Time is short. The stakes are high. Political positioning is important.
What is likely to be—what must be–a short special legislative session begins at 4 this afternoon. Lawmakers will be asked by Governor Nixon to lift some caps on four incentive programs intended to hook lunker industrial fish.
But is that enough? Nixon must think so or he wouldn’t be moving so quickly with this plan. There undoubtedly are other factors–he’s told us he has already met with the heads of five community colleges to put together training programs for the airline-building workers. And he says the Missouri machinists unions aren’t like the machinists in the state of Washington who refused to accept concessions that would have let Boeing build its new plane there.
He might have other arrows in his quiver that he’s not talking about nd he says Boeing executives at the highest levels have encouraged Missouri to present a package to them right away.
But before the new airliner can take off, Missouri has to land it.
If Boeing decides to build the plane here, or even if it decides some major components for it will be built here, Missouri wins.
But if Missouri loses despite this flurry of action by the Governor, the Repblican-dominated legislature will feel emboldened to claim Missouri lost because the Governor and his fellow Democrats don’t want to let the GOP make Missouri a right-to-work state and don’t want the state to slash business taxes.
Speaker Tim Jones has told our Mike Lear he doesn’t want his majority members trying to introduce other issues beyond the ones the Governor wants enacted this week. They’d likely be ruled out of order anyway because they would exceed the limited call of the special session. But if Boeing goes elsewhere, we’ll no doubt hear arguments that Missouri might have gotten that plant if those things could have been added to the special session legislation.
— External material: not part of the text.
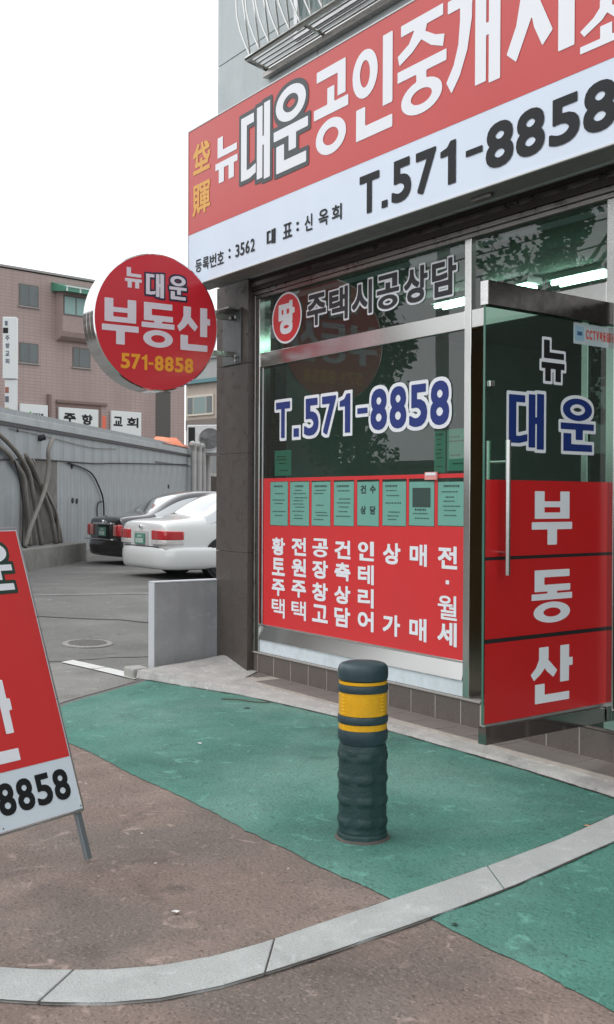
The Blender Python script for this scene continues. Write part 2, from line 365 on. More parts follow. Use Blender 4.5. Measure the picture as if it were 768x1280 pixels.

Jones knows that Boeing wants to know what Missouri is offering by week from tomorrow. Offering tax cuts and right-to-work would undoubtedly snarl the special session’s process and kill Missouri’s chances because Nixon would doubtless veto the bill and in the process gain valuable ammunition for the 2014 legislative campaigns by claiming Republicans cost Missouri its chance to get Boeing’s thousands of jobs by plugging politics into an economic development bill. If Boeing comes here on the basis of the things Nixon wants lawmakers to do this week, he can argue that it’s clear from Ford, GM, and now from Boeing, that Missouri doesn’t need big business tax cuts and right-to-work to draw major manufacturing jobs to the state.
We’ll be in the House and Senate for the next few days as lawmakers rush to give the Governor what he asks for. Before the legislature returns in another month or so, we’ll know if this will be enough.
Time is short. The stakes are high.
Let’s not overlook the fact that boeing knows how to play one state against another.